Think about it, if the chief concern in Cloud environments is security around multi-tenancy and isolation, giving customers more comfort besides “trust us” has to be a good thing. If I knew where and by whom my data is being accessed or used, I would feel more comfortable.

Yes, it’s difficult to do properly and in many cases means the Cloud provider has to make a substantial investment in delivery platforms and management/support integration to get there. This is why niche players who target specific verticals (especially those heavily regulated) will ultimately have the upper hand in some of these scenarios – it’s not socialist security where “good enough” is spread around evenly. Services like these need to be configurable (SELF-SERVICE!) by the consumer.

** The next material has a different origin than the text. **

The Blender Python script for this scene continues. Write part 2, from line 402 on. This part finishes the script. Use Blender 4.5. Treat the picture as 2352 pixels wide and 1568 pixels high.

An example? How about Google: where’s DLP integrated into the messaging/apps platforms? Amazon AWS: where’s IDP integrated into the VMM for introspection?
http://www.rationalsurvivability.com/blog/?p=1407
To this list I would add access management. Many organizations have significant investment in products such as SiteMinder, and naturally wish to use these also to control access to their Cloud-based resources. I have written before about how the Amazon Virtual Private Cloud provides a network security focused solution for bringing Cloud-based resources "behind the firewall" to some degree, but as yet Amazon is not addressing the need to bring Cloud-based resources into a corporate identity and access management framework. When an organization provisions a user in their corporate IdM systems, it makes sense that they can control the usage of Cloud services there also, rather than trying to mirror the user at the Cloud side, with all of the hassle that entails.

A cloud service broker is the other option to augment security and compliance in front of the service itself. But Cloud service providers themselves will realize in time that their corporate customers would like the broker effectively baked at the edge.